DATA SECTION:
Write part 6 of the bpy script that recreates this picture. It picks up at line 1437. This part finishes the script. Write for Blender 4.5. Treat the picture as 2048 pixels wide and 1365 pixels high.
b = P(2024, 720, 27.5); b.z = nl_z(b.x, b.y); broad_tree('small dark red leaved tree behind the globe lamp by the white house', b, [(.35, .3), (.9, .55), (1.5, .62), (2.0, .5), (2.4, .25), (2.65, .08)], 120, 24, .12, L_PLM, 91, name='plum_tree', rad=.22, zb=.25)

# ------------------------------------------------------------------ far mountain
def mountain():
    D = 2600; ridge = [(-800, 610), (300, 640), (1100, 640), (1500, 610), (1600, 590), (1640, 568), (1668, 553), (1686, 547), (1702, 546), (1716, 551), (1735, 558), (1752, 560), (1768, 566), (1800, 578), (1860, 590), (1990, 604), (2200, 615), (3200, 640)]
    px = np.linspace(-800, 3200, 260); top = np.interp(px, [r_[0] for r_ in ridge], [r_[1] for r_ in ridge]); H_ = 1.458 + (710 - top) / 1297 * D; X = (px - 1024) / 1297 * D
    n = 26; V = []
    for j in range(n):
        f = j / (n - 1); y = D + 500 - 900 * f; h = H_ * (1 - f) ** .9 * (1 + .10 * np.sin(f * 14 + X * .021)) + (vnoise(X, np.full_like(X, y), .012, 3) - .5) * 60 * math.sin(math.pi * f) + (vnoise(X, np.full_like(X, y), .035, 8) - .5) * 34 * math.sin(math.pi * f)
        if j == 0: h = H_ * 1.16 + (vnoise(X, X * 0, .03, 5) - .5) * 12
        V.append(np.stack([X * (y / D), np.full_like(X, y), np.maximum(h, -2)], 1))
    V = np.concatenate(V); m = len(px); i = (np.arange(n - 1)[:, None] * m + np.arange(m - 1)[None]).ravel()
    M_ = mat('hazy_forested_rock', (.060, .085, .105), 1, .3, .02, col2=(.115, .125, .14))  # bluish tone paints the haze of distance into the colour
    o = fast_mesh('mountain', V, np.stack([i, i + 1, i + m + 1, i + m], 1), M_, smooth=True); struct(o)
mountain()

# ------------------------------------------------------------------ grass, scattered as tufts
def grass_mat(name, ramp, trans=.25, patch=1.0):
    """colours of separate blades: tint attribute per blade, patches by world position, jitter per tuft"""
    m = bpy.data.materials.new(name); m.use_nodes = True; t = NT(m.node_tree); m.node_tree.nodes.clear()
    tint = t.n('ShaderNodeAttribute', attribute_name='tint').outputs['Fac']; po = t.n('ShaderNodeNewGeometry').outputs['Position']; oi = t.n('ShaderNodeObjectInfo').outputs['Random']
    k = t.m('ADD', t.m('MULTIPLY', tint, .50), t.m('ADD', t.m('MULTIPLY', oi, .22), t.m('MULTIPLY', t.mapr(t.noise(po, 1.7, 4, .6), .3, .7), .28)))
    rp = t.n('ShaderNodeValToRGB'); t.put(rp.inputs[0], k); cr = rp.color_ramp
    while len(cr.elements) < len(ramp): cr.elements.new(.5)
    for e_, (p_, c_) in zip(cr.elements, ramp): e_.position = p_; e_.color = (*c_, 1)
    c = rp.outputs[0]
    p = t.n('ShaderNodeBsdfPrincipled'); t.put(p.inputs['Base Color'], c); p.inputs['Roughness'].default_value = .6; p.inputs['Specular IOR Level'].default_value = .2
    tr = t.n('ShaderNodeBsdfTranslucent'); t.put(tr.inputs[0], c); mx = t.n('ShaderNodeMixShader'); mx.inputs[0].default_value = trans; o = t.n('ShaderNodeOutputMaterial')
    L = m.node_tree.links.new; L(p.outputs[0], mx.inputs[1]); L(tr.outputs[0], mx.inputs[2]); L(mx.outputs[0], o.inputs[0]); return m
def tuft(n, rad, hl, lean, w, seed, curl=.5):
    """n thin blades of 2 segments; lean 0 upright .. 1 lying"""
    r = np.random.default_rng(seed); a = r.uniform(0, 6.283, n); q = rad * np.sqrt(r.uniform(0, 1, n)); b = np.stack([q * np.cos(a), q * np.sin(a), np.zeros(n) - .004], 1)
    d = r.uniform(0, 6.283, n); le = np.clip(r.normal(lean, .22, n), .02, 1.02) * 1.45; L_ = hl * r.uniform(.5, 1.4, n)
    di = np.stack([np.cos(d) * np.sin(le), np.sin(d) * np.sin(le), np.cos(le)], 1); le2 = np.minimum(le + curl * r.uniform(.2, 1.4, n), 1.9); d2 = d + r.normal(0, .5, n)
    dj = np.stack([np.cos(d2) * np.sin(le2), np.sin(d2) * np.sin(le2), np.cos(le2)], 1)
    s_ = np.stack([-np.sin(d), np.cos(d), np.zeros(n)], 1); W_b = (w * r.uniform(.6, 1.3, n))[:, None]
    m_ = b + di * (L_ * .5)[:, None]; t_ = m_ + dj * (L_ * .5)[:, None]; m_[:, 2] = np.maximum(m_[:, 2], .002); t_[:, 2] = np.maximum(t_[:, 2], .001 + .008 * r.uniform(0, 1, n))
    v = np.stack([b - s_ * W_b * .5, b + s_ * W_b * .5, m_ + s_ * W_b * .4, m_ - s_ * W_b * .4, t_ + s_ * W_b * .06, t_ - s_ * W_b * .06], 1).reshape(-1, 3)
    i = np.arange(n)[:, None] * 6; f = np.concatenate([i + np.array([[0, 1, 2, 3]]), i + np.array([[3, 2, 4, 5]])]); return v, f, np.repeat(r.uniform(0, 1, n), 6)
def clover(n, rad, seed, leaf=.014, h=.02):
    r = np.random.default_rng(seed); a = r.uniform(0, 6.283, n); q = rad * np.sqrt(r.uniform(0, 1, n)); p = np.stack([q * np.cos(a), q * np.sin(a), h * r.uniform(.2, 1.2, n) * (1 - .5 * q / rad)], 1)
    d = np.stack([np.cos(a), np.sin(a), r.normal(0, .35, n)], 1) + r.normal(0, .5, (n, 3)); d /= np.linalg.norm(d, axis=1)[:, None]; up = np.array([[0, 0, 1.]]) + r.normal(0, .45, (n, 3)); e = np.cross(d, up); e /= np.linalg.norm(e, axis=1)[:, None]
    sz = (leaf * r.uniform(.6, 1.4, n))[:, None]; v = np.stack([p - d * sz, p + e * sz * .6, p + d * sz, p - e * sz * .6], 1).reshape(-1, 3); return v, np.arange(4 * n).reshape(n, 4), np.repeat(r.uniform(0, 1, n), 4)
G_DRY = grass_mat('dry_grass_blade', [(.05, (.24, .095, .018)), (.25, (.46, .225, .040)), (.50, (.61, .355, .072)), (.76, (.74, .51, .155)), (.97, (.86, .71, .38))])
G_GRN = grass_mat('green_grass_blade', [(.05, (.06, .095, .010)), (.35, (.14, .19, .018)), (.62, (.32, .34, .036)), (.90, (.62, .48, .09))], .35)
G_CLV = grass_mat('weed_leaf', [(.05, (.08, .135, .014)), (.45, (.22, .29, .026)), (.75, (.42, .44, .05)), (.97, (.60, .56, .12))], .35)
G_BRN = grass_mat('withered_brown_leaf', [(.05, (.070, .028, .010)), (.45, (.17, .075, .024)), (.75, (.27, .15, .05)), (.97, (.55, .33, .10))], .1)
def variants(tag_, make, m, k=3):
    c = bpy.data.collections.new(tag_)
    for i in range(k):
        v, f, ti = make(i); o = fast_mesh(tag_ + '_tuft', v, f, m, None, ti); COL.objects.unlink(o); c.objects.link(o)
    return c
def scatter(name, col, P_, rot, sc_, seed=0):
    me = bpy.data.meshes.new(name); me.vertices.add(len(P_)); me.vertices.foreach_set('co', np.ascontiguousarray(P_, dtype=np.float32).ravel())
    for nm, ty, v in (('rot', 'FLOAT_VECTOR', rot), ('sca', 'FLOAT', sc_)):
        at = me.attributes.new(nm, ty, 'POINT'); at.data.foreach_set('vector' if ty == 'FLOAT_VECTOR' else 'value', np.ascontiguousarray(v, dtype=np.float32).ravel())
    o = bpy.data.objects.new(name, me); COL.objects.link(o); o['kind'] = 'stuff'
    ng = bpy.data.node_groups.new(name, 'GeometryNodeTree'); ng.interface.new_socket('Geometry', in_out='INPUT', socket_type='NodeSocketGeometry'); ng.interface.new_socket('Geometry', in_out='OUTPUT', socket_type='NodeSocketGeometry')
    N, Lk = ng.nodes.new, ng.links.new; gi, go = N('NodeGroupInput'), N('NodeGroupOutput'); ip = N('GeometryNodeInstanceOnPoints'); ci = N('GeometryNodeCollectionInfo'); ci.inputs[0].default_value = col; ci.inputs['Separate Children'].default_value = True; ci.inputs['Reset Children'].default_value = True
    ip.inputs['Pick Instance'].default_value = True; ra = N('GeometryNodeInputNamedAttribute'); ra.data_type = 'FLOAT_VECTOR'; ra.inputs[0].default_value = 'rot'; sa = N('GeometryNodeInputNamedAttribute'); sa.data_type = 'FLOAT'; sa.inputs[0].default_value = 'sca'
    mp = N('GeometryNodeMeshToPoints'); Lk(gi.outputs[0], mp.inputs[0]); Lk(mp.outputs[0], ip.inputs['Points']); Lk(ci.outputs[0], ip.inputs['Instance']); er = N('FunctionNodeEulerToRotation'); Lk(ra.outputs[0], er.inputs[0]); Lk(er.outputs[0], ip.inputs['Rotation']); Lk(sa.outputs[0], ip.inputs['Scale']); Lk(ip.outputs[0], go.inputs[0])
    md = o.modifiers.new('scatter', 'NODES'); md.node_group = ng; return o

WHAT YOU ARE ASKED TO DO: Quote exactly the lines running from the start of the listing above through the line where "b = P(2024, 720, 27.5);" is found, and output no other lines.

OUTPUT FOR THIS TASK:
Write part 6 of the bpy script that recreates this picture. It picks up at line 1437. This part finishes the script. Write for Blender 4.5. Treat the picture as 2048 pixels wide and 1365 pixels high.
b = P(2024, 720, 27.5); b.z = nl_z(b.x, b.y); broad_tree('small dark red leaved tree behind the globe lamp by the white house', b, [(.35, .3), (.9, .55), (1.5, .62), (2.0, .5), (2.4, .25), (2.65, .08)], 120, 24, .12, L_PLM, 91, name='plum_tree', rad=.22, zb=.25)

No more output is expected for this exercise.